● **Exercise aim**:
Everything from the first line of the data below through the line that contains "COL=scene.collection" should be written out exactly, please, and nothing more; the pictures stay out.

● **Information supplied**:
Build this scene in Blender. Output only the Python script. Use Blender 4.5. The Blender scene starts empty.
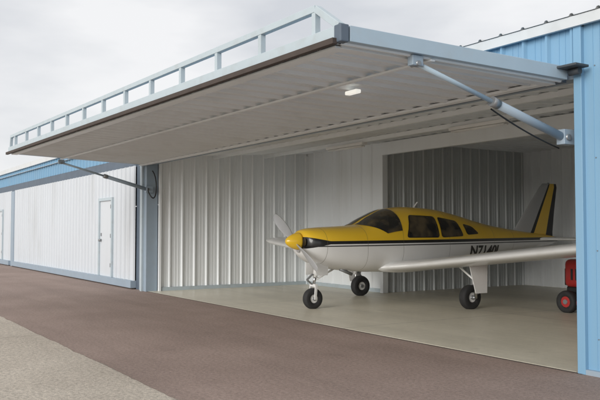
import bpy, bmesh, math, random
from mathutils import Vector, Matrix
random.seed(3)
scene=bpy.context.scene
COL=scene.collection

# ---------------------------------------------------------------- materials
def newmat(name):
    m=bpy.data.materials.new(name); m.use_nodes=True
    nt=m.node_tree
    return m,nt,nt.nodes['Principled BSDF']
def mat(name,col,rough=.5,metal=0,var=.12,scale=3.0,bump=0.0,bscale=60,dirt=0.0,dirtcol=(.2,.17,.13),coat=0,streak=(1,1,1),spec=None):
    m,nt,b=newmat(name); N=nt.nodes; L=nt.links
    tc=N.new('ShaderNodeTexCoord')
    mp=N.new('ShaderNodeMapping'); mp.inputs['Scale'].default_value=streak
    L.new(tc.outputs['Object'],mp.inputs['Vector'])
    no=N.new('ShaderNodeTexNoise'); no.inputs['Scale'].default_value=scale; no.inputs['Detail'].default_value=4
    L.new(mp.outputs[0],no.inputs['Vector'])
    mx=N.new('ShaderNodeMixRGB')
    mx.inputs[1].default_value=(*[c*(1-var) for c in col],1)
    mx.inputs[2].default_value=(*[min(1,c*(1+var)) for c in col],1)
    L.new(no.outputs[0],mx.inputs[0])
    out=mx.outputs[0]
    if dirt>0:
        n2=N.new('ShaderNodeTexNoise'); n2.inputs['Scale'].default_value=scale*1.7; n2.inputs['Detail'].default_value=6
        L.new(mp.outputs[0],n2.inputs['Vector'])
        r=N.new('ShaderNodeMapRange'); r.inputs[1].default_value=.5; r.inputs[2].default_value=.8; r.inputs[4].default_value=dirt
        L.new(n2.outputs[0],r.inputs[0])
        m2=N.new('ShaderNodeMixRGB'); m2.inputs[2].default_value=(*dirtcol,1)
        L.new(r.outputs[0],m2.inputs[0]); L.new(out,m2.inputs[1]); out=m2.outputs[0]
    L.new(out,b.inputs['Base Color'])
    b.inputs['Roughness'].default_value=rough; b.inputs['Metallic'].default_value=metal
    if coat: b.inputs['Coat Weight'].default_value=coat; b.inputs['Coat Roughness'].default_value=.08
    if spec is not None: b.inputs['Specular IOR Level'].default_value=spec
    if bump>0:
        n3=N.new('ShaderNodeTexNoise'); n3.inputs['Scale'].default_value=bscale; n3.inputs['Detail'].default_value=5
        L.new(tc.outputs['Object'],n3.inputs['Vector'])
        bp=N.new('ShaderNodeBump'); bp.inputs['Strength'].default_value=bump; bp.inputs['Distance'].default_value=.01
        L.new(n3.outputs[0],bp.inputs['Height']); L.new(bp.outputs[0],b.inputs['Normal'])
    return m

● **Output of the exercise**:
Build this scene in Blender. Output only the Python script. Use Blender 4.5. The Blender scene starts empty.
import bpy, bmesh, math, random
from mathutils import Vector, Matrix
random.seed(3)
scene=bpy.context.scene
COL=scene.collection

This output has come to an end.